Problem description ▸ Identify every line containing the word "under" and reproduce each one.

Data segment ▸
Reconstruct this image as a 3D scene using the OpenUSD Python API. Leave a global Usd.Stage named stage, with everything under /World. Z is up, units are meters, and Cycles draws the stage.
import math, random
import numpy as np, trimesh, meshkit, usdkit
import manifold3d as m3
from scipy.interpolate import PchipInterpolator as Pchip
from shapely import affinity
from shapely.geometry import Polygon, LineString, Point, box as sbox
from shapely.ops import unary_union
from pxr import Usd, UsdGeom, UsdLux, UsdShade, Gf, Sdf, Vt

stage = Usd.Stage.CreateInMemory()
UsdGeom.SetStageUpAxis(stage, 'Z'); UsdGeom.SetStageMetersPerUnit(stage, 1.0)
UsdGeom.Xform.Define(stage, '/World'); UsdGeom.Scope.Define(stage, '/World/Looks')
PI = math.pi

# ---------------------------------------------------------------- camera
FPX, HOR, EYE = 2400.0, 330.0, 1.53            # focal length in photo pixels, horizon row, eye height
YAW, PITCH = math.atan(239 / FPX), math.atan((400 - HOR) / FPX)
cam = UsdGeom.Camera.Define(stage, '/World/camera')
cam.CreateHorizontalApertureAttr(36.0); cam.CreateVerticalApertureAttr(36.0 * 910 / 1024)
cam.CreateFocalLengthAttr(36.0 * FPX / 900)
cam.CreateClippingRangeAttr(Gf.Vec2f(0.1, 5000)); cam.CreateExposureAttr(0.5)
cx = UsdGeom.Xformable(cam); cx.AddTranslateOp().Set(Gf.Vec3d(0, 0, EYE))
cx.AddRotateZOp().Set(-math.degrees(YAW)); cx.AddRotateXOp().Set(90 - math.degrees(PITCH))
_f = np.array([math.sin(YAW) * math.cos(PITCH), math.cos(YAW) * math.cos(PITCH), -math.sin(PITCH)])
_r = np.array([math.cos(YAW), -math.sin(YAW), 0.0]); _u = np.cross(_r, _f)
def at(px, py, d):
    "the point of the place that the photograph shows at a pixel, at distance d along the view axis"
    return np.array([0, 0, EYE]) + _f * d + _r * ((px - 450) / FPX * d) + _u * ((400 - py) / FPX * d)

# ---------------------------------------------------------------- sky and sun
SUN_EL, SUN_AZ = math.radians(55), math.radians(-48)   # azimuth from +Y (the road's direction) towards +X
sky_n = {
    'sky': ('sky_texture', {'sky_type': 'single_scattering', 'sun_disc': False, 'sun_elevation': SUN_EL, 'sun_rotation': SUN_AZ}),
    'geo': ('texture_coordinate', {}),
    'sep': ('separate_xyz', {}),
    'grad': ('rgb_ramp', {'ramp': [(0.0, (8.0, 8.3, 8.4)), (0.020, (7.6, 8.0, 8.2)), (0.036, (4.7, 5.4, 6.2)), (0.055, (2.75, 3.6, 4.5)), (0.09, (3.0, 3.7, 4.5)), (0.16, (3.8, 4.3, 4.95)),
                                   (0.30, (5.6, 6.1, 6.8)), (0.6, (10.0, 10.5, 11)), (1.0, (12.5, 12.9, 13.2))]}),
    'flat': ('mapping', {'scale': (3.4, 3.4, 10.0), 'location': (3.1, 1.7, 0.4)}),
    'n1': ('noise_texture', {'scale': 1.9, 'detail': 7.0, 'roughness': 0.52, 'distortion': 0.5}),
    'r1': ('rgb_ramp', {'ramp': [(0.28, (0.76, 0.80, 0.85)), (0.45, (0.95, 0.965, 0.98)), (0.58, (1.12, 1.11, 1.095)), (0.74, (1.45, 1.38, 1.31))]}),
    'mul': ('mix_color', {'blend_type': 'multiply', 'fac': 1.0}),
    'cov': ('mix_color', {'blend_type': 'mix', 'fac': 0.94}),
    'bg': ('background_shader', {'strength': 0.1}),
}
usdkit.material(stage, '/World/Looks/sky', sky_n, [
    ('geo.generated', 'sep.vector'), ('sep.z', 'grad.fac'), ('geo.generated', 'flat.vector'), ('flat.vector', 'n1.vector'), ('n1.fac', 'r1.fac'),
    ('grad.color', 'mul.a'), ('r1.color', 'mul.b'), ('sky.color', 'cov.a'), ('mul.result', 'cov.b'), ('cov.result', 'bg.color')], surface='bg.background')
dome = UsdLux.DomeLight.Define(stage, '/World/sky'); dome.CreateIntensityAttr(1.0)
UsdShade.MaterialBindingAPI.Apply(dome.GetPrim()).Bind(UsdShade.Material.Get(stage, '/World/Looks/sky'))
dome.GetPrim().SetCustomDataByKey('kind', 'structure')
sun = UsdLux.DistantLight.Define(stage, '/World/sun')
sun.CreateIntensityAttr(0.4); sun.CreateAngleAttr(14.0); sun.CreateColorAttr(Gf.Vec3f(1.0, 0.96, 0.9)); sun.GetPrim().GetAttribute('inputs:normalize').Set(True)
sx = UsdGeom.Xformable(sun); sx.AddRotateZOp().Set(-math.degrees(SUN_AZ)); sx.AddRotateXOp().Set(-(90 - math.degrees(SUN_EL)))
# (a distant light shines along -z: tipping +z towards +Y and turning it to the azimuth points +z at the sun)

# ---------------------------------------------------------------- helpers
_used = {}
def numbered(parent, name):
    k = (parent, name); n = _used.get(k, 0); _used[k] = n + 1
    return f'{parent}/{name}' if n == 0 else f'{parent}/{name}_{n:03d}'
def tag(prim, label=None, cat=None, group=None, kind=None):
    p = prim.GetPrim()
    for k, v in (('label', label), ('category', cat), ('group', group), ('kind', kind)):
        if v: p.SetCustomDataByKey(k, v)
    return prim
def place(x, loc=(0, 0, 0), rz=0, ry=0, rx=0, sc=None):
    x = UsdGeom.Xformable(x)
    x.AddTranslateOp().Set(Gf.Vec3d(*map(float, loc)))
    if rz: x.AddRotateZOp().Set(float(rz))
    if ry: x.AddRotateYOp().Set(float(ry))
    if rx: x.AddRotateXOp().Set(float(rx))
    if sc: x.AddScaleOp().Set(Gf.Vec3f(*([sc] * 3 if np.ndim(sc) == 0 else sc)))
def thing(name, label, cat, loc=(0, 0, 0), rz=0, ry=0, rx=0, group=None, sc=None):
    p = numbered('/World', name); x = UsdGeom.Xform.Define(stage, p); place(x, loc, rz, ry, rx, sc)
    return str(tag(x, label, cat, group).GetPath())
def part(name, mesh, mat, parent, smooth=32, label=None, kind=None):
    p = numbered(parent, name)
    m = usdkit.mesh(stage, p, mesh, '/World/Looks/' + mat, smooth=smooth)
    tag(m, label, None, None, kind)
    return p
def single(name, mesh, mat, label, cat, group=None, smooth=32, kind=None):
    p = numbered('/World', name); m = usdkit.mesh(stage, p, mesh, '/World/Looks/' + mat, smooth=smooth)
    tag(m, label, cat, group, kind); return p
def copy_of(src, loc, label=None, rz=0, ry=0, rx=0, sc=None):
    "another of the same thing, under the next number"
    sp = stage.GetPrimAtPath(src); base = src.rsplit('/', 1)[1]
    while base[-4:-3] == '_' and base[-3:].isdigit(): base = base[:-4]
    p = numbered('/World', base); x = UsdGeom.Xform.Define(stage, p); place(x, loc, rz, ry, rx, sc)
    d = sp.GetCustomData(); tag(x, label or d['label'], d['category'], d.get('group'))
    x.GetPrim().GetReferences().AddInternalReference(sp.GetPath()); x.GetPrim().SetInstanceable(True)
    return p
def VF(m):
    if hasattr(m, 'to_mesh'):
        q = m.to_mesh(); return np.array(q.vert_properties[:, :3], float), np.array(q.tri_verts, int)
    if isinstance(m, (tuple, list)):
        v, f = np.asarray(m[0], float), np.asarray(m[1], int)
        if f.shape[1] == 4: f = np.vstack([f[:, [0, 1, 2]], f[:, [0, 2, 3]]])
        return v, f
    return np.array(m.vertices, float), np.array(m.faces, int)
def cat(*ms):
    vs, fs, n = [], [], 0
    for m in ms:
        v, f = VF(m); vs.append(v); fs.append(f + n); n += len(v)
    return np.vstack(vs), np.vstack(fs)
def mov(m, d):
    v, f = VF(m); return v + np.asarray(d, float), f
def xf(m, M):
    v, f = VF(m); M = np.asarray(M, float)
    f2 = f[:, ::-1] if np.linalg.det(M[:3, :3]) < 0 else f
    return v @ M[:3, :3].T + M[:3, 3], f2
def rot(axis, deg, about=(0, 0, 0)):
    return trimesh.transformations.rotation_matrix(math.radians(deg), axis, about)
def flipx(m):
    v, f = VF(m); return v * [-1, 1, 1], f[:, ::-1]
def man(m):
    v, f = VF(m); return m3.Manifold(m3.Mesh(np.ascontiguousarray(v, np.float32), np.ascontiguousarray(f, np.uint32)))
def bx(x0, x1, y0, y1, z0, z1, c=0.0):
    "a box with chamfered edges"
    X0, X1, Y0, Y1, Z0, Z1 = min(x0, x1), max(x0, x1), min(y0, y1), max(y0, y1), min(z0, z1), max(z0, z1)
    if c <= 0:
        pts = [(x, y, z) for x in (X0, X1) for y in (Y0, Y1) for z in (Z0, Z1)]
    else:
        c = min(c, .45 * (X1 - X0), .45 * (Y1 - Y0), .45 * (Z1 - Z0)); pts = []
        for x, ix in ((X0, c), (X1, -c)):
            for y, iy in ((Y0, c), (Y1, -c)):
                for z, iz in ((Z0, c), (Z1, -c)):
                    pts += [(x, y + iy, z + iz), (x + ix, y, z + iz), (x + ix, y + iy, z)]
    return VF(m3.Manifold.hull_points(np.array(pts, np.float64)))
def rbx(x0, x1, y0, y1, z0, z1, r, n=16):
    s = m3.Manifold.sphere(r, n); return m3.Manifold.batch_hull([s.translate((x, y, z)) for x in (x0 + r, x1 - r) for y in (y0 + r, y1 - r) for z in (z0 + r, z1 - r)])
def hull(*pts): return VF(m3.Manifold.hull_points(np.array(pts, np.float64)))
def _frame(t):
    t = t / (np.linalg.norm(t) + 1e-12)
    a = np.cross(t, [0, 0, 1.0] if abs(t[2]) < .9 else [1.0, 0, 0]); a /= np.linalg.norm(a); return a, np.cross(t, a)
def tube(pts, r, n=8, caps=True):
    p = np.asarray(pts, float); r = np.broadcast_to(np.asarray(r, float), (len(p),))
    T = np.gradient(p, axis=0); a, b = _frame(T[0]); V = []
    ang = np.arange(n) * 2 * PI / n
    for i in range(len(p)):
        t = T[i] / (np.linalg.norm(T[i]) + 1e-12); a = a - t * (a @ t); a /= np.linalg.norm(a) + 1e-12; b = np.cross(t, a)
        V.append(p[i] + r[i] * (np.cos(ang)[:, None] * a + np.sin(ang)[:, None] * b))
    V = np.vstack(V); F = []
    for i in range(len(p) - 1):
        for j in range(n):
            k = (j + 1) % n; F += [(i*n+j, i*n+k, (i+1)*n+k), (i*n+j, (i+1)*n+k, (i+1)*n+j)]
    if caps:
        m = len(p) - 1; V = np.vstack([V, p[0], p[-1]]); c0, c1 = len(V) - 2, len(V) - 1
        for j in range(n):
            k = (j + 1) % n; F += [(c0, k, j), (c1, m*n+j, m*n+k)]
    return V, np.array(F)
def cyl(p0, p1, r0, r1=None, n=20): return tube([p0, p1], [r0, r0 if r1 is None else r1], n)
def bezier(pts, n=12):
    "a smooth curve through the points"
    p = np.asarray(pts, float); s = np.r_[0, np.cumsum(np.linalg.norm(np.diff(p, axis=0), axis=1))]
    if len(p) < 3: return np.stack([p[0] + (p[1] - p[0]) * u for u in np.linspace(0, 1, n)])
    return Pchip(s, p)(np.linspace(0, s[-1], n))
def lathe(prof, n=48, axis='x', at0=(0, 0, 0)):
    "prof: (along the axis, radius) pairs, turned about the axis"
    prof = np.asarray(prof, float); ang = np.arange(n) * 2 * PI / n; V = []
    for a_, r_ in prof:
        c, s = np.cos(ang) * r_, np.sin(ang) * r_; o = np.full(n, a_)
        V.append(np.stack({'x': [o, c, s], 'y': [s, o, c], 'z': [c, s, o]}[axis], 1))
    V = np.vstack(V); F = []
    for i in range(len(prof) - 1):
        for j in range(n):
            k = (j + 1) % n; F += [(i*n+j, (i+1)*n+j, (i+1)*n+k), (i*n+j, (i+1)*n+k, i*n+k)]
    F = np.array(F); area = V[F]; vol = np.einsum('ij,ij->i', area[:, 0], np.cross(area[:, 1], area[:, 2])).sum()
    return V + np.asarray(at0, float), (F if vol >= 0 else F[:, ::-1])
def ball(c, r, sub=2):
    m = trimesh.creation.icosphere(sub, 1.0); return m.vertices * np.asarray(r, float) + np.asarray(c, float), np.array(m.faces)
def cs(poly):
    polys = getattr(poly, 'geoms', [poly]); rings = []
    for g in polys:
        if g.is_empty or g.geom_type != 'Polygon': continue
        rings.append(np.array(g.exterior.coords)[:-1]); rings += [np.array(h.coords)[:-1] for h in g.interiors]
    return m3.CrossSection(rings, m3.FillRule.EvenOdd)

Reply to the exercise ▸
Reconstruct this image as a 3D scene using the OpenUSD Python API. Leave a global Usd.Stage named stage, with everything under /World. Z is up, units are meters, and Cycles draws the stage.
    "another of the same thing, under the next number"